Friday, January 14, 2005




Aww, Starbucks, you shouldn't have.

No, really. You shouldn't have. This is liquid chocolate, junkieman. What are you, some kind of sadistic Willie Wonka?

Wait, hold on. Maybe it's just me. On second thought, I'm positive that it fits somewhere nicely in the new Food Pyramid. Maybe you know something we don't. Maybe soon we will be invaded, enslaved and glad that we packed on that extra supply of fat reserves for us to burn through.

You are too sweet to us, Starbucks.


This is a day late but hey, happy belated birthday!

So I ripped this out of Garrison Keillor's "The Writer's Almanac" email from yesterday. Yeah, I know, I sound 104 years old for admitting I'm subscribed to that. But anyway since Lorrie Moore is such an eencredible fakkin writer (that's Australian for "exceptionally good") and is highly recommended by David Sedaris (who made my glasses fog up October 17th, 2003), I thought I'd wish her a belated birthday and force you to ordering a Lorrie Moore book now. If you want to read something damn good, treat yourself to Lorrie Moore. It's good for you, might give you a slight buzz, plus it won't give you a myocardial infarction like liquid chocolate:

It's the birthday of short story writer Lorrie Moore, (books by this author) born in Glens Falls, New York (1957). She's the author of the short story collections Like Life (1990) and Birds of America (1998). She skipped a grade in school when she was growing up, and the difference in age between she and her classmates made her feel especially small and shy. She said, "I felt so completely thin that I was afraid to walk over grates. I thought I would fall down the slightest crevice and disappear."

She started writing in college, and published her first story in Seventeen magazine. She was so happy she proceeded to send them everything she'd ever written. She said, "They couldn't get rid of me. I was like a stalker. I sent them everything, and of course they didn't want anything more from me."

It was only after she told her parents about her publication that she found out they had both wanted to be writers themselves. Her father went up into the attic and brought down stories that he'd once submitted to the New Yorker, and her mother admitted that she'd given up journalism for nursing.

In grad school, Moore realized she had to decide whether she wanted to devote her life to writing or to the piano, which had been her first love. She said, "The typewriter and the piano were actually similar ideas, for my mind and for my hands. I was completely unaccomplished musically [but] I was having ecstatic experiences in the practice room and wasn't getting any writing done. So I had to choose." She chose writing, and published her first book of short stories by the time she was twenty-six years old.

Lorrie Moore's first book was Self Help(1985), in which the stories were written in the style of how-to manuals, including "How to Be an Other Woman," "How to Talk to Your Mother," and "How to Be a Writer."
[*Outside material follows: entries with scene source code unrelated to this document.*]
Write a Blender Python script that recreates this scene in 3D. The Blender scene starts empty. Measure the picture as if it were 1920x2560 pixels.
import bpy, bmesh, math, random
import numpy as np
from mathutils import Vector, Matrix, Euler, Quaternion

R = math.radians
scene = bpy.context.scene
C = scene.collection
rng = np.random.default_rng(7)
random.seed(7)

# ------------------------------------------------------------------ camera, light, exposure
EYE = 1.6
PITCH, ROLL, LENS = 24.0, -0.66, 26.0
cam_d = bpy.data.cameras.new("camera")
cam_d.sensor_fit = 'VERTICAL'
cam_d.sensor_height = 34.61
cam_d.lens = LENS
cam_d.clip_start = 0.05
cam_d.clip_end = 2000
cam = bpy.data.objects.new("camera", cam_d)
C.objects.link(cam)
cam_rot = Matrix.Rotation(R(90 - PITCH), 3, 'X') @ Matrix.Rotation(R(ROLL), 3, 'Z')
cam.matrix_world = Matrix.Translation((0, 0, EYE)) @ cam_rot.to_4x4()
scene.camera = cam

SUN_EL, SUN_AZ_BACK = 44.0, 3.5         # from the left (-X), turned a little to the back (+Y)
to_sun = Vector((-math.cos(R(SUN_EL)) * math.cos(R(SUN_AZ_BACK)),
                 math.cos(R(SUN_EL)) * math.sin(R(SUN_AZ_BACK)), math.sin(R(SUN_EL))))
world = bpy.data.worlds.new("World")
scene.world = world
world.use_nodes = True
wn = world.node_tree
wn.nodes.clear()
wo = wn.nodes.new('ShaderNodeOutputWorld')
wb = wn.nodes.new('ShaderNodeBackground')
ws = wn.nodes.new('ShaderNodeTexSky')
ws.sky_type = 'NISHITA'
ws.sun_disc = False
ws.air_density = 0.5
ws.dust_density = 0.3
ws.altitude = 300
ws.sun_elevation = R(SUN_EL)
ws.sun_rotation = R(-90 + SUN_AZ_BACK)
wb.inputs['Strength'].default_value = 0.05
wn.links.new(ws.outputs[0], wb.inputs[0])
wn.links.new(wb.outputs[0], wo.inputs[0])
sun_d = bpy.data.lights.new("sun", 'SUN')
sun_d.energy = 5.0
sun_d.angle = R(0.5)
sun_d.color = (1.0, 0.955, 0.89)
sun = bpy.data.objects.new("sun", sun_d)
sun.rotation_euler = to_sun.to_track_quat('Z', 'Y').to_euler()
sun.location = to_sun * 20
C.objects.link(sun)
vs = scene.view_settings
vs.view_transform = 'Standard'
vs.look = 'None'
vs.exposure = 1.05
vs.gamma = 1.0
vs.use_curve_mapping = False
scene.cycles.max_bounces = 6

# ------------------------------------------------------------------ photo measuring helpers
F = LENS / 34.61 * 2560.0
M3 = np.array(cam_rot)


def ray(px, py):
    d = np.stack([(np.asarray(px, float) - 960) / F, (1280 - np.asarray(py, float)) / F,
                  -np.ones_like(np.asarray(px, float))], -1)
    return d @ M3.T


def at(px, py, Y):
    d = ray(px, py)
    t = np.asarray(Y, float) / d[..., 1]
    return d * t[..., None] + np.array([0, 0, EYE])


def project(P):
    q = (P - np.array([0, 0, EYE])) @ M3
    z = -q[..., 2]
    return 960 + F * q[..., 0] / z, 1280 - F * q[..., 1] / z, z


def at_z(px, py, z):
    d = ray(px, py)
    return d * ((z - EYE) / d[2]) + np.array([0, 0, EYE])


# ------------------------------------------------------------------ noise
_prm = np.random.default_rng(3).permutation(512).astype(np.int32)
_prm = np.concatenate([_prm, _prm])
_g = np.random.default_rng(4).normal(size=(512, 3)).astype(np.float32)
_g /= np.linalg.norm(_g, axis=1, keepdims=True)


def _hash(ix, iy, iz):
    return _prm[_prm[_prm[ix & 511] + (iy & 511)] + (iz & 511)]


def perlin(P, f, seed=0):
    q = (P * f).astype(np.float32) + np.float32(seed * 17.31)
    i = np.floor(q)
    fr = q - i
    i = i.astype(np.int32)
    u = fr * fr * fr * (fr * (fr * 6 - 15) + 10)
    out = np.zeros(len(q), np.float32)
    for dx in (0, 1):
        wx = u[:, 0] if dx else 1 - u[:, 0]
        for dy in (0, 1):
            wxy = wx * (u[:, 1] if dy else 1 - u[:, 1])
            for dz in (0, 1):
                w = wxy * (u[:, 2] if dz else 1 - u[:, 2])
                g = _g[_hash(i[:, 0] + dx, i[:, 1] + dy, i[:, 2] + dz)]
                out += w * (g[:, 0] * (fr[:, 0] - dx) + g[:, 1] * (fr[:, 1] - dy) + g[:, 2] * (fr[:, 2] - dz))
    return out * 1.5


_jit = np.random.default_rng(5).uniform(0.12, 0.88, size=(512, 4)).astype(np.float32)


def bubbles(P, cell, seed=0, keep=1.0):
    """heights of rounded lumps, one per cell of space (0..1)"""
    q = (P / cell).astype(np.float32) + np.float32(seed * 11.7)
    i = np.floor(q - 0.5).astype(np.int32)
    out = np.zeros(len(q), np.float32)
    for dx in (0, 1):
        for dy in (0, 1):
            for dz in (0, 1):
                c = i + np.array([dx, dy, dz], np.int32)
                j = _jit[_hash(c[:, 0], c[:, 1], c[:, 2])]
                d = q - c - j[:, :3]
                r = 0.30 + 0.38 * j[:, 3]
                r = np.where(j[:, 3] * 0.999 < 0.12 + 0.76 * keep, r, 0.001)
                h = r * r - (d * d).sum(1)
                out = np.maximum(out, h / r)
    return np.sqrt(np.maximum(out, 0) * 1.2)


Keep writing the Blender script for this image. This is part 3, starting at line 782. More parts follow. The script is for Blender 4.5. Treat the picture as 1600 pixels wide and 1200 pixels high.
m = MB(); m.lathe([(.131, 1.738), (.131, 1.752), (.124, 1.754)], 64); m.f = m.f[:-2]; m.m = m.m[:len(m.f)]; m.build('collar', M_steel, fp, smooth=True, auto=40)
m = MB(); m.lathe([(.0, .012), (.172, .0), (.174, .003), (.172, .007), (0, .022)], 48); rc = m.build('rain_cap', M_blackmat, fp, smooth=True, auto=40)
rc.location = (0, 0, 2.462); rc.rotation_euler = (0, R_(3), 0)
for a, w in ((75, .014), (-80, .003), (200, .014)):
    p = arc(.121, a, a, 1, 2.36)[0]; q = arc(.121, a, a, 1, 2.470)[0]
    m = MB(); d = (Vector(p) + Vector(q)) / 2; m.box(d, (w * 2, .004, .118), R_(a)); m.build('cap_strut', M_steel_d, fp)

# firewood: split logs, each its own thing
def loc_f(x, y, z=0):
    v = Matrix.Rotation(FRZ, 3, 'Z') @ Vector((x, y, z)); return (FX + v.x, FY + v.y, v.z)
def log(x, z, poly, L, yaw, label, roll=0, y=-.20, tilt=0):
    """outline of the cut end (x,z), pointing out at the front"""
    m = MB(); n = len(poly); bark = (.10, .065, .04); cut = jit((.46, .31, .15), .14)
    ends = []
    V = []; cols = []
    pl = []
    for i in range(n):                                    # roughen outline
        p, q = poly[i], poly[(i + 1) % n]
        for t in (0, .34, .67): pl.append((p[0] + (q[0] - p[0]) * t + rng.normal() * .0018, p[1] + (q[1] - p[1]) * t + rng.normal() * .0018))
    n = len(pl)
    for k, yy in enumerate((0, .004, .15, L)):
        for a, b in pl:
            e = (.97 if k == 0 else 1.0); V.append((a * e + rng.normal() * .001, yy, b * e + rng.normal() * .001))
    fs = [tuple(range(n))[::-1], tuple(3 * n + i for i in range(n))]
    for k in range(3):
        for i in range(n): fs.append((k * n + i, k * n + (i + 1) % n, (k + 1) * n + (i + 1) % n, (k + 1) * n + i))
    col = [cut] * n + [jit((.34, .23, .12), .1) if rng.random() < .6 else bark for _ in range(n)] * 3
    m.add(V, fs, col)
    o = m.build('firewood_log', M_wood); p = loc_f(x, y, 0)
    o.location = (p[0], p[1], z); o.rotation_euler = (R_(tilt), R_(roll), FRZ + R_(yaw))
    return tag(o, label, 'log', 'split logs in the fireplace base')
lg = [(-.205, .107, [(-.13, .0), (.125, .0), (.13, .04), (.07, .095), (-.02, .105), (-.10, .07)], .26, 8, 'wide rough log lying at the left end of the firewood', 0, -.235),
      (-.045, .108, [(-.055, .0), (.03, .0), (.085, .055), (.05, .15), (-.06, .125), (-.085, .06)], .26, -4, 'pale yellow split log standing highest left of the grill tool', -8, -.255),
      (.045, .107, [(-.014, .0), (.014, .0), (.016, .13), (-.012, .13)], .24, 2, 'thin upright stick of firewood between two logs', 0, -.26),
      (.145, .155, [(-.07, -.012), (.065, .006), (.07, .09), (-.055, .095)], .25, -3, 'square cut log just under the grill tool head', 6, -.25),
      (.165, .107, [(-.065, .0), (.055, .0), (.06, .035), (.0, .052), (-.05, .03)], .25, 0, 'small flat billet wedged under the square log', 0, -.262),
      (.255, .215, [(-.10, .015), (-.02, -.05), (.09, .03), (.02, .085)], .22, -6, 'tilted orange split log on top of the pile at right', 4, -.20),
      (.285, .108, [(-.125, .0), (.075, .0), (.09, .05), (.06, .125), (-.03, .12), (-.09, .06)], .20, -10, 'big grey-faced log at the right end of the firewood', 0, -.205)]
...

"How to Be a Writer" begins, "First, try to be something, anything, else. A movie star/astronaut. A movie star/missionary. A movie star/kindergarten teacher. President of the World. Fail miserably. It is best if you fail at an early age—say, 14. Early, critical disillusionment is necessary so that at 15 you can write long haiku sequences about thwarted desire."

When she was asked in an interview why she writes so often about characters who make lots of jokes, she said, "I feel that when you look out into the world, the world is funny. And people are funny. And that people always try to make each other laugh. I've never been to a dinner party where nobody said anything funny. If you're going to ignore that [as a fiction writer], what are you doing?"








2 comments:

aksooted said...

"I'll have one venti menstrual mocha, please."

me said...

No doubt. And I completely forgot to mention the myocardial infarction factor.